Mark Mazower

Historian
Born and raised in London, Mark Mazower was educated at Oxford, where he read classics and philosophy. He subsequently obtained a doctorate in history from the same university, under the supervision of John Campbell.
He is currently the Ira D. Wallach Professor of History at Columbia University and the Stavros Niarchos Foundation Director of the Columbia Institute for Ideas and Imagination, which he founded and which opened at Reid Hall in Paris in fall 2018, bringing together scholars with internationally renowned writers, artists and film-makers. 
A specialist in modern Greece, 20th-century Europe, and international history, he has written more than ten books. His works on Greece include Inside Hitler's Greece: the Experience of Occupation and Salonica, City of Ghosts: Christians, Muslims and Jews, 1430-1950. Among his other books are Dark Continent: Europe's Twentieth Century and Governing the World: the History of an Idea, as well as a family memoir which traces the stories of his father's relatives back into the Russian Revolution.

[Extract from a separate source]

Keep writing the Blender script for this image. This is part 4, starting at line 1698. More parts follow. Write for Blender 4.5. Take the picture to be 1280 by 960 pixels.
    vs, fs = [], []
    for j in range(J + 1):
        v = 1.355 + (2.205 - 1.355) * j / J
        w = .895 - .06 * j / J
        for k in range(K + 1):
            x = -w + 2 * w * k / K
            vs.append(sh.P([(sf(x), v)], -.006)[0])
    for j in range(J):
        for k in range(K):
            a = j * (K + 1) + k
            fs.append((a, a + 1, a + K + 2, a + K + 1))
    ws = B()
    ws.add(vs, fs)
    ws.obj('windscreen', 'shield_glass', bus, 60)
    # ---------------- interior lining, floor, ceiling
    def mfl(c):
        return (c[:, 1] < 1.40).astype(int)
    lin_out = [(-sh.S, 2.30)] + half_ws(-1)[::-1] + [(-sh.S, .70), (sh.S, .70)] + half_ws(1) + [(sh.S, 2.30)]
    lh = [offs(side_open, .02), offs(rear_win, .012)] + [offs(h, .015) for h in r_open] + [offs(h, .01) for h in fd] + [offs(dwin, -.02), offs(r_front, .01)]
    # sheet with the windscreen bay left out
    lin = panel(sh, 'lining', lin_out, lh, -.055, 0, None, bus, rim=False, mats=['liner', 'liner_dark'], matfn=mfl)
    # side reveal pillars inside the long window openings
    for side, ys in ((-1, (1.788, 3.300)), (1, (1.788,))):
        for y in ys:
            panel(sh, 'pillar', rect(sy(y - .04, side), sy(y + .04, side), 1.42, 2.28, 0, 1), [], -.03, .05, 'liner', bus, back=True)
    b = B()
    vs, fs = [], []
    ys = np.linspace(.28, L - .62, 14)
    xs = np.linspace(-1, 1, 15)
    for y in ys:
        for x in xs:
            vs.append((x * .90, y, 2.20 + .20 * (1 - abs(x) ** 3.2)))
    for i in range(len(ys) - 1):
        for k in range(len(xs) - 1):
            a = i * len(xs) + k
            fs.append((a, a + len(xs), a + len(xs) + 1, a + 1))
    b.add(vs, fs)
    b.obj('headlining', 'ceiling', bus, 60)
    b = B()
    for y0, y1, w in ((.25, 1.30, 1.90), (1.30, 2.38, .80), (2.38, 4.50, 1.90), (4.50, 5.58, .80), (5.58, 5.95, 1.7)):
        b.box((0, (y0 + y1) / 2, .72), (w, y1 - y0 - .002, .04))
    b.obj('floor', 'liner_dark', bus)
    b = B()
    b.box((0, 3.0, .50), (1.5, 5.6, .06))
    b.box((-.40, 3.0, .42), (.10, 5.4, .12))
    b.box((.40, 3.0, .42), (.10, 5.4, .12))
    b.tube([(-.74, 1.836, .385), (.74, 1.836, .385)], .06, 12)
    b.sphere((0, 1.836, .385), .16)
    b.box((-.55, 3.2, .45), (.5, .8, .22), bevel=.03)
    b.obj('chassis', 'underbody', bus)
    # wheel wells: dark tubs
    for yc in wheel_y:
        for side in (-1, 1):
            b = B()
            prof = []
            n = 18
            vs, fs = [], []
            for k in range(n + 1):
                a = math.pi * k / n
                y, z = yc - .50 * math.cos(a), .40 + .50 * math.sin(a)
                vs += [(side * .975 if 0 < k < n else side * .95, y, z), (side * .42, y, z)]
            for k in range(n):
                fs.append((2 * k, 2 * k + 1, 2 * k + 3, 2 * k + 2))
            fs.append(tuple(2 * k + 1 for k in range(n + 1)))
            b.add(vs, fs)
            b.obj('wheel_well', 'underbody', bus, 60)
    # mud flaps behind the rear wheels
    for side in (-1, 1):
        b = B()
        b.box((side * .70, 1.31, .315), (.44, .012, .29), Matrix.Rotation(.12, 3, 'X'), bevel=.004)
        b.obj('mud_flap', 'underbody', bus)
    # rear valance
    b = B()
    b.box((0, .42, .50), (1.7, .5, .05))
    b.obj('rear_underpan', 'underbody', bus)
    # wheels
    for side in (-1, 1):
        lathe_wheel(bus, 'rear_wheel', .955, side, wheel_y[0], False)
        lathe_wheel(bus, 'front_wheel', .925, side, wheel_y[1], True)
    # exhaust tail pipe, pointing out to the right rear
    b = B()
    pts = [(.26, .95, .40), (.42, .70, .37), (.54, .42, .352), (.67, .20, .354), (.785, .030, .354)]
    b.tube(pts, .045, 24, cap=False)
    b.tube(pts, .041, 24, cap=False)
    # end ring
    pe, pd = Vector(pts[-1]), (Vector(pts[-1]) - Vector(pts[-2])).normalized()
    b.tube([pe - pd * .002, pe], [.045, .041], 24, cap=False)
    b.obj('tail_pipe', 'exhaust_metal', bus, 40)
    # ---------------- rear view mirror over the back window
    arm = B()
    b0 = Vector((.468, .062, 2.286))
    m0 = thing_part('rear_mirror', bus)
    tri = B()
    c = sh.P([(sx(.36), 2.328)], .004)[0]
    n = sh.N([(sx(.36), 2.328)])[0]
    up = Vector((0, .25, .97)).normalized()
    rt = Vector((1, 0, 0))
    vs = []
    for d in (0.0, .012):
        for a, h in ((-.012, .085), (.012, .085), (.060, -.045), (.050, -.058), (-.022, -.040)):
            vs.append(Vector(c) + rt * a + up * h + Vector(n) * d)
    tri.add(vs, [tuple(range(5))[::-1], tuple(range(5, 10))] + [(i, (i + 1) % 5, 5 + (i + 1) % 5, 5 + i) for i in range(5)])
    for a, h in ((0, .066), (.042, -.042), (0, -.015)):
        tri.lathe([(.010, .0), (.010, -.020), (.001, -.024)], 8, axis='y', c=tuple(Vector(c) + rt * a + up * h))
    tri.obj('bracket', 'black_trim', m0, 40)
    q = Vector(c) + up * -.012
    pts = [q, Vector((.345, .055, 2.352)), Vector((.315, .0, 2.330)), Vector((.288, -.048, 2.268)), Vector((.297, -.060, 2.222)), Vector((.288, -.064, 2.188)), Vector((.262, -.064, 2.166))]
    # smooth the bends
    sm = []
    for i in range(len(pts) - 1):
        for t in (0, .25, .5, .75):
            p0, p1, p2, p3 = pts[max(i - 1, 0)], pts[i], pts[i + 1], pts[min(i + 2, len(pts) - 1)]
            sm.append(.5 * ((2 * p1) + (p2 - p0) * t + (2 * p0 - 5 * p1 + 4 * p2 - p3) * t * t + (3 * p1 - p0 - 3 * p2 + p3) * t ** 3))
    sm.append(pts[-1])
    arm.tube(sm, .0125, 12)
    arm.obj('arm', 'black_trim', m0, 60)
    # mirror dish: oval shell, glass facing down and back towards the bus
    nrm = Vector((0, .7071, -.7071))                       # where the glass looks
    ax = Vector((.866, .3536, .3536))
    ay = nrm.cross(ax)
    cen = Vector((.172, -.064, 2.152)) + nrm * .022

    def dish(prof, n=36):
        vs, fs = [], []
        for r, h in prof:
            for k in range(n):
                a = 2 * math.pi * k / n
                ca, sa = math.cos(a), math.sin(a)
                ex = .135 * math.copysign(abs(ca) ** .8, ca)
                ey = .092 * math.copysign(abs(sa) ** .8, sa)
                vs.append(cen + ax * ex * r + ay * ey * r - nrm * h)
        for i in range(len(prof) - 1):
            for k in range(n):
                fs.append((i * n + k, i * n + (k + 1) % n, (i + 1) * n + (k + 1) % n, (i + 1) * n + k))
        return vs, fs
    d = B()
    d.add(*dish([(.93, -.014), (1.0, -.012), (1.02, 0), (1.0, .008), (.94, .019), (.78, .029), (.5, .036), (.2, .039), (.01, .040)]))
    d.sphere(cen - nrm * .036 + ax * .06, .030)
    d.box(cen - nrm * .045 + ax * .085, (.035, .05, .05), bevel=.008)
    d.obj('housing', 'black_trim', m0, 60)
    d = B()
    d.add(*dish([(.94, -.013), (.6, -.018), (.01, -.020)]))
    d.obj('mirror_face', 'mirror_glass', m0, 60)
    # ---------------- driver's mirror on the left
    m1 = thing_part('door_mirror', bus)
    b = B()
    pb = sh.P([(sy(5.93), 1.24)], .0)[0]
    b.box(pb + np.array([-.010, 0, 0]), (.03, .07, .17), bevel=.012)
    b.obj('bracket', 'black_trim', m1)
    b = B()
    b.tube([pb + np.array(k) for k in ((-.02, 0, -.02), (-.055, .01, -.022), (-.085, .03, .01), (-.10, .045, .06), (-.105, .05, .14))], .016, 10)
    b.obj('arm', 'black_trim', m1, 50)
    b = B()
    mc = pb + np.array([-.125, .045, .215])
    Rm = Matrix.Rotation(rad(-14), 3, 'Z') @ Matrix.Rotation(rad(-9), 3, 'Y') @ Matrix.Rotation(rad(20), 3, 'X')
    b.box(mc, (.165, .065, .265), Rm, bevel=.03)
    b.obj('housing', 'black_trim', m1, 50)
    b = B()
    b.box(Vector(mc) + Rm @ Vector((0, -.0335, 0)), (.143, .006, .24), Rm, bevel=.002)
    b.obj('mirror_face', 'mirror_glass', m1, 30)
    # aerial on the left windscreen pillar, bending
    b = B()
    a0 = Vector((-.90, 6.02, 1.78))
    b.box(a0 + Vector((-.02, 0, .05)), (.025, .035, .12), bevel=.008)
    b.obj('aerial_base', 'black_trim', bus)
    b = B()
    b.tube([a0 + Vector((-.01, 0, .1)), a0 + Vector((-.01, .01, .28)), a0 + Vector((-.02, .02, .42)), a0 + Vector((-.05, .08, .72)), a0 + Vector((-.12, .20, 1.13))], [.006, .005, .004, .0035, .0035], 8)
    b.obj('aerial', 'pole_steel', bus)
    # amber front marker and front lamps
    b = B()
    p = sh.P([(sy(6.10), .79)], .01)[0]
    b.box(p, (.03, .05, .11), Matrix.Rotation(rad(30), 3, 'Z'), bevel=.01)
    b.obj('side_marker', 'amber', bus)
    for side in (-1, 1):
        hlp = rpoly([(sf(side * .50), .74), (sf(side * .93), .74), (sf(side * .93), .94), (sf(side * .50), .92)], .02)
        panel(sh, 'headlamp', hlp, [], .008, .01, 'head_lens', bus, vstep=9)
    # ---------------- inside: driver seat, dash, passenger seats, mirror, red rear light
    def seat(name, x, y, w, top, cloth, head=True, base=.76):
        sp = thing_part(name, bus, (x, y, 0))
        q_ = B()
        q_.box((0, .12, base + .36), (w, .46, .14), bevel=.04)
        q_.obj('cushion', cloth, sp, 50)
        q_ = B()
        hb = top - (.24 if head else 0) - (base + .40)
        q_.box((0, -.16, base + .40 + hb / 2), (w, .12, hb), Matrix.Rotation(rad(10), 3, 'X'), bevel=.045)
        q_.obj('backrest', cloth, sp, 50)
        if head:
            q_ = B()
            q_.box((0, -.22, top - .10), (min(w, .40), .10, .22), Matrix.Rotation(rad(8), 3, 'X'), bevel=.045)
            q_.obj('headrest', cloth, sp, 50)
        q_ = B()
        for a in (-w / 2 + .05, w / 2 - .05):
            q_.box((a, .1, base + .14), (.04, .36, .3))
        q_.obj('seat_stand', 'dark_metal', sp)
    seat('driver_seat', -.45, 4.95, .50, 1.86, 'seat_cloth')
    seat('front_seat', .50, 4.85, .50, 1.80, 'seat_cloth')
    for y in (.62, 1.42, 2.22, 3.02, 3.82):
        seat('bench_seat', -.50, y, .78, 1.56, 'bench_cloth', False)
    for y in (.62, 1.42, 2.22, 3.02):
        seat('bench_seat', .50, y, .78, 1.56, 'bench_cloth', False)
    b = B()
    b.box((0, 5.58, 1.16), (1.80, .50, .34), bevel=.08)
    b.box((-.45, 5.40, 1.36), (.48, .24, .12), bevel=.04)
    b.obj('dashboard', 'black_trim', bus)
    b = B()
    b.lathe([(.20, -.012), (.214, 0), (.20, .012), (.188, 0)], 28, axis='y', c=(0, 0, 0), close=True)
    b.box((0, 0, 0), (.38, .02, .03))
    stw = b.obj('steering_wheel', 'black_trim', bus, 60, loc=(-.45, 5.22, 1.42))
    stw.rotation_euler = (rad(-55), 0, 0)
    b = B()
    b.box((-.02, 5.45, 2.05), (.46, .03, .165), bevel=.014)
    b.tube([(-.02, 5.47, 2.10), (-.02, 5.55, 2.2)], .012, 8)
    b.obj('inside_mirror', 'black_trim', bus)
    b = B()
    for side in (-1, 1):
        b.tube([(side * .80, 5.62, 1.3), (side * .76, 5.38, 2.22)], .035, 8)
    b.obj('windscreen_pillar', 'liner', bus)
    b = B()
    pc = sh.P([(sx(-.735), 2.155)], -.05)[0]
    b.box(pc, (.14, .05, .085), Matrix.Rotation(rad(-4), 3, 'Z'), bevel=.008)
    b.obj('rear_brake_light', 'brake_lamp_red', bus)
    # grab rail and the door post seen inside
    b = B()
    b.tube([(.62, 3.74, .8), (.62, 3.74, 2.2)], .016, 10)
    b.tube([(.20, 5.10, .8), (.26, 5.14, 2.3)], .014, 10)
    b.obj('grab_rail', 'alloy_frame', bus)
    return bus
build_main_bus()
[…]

He contributes regularly to the Financial Times, the Times Literary Supplement, the London Review of Books and the New York Review of Books among other periodicals.
In 2016, he and director Constantine Giannaris made the short film, Techniques of the Body, a meditation on the refugee crisis in Greek history. 
He was awarded the Duff Cooper Prize for his most recent book, The Greek Revolution: 1821 and The Making of Modern Europe (Penguin Press). He has received an honorary degree from the University of Athens and last year he was awarded honorary Greek citizenship.